* WHAT THE TASK ASKS
Below, find each line holding "pixels" and state how many there are, using the number alone.

BEGIN ENTRIES SHOWN

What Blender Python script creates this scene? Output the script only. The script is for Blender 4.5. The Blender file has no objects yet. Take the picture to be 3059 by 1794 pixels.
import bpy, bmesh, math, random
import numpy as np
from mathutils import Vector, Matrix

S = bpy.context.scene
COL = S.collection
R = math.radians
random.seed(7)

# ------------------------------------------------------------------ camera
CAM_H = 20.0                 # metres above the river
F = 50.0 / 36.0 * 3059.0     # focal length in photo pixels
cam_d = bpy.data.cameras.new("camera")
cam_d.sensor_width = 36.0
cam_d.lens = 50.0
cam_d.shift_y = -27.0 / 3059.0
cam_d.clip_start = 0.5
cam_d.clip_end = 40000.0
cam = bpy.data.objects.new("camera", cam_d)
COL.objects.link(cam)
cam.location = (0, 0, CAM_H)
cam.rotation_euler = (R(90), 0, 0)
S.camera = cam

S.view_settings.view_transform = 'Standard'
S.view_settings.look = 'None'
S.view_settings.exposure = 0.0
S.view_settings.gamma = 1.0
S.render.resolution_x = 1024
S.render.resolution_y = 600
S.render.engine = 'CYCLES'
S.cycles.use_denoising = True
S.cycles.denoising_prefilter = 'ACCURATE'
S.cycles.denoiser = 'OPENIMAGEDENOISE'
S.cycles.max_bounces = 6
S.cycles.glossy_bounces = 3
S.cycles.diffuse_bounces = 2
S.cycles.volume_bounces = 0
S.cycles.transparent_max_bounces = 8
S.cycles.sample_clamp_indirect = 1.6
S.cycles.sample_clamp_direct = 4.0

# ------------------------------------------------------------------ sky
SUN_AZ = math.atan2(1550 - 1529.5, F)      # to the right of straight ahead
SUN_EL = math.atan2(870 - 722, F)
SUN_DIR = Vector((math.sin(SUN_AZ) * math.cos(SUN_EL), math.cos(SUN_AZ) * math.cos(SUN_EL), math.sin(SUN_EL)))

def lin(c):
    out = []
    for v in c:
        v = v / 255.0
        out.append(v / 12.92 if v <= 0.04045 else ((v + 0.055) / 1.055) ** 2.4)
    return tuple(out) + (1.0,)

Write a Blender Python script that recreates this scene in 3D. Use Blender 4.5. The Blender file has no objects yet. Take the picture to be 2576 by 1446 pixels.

END ENTRIES SHOWN

* COMPLETED TASK
3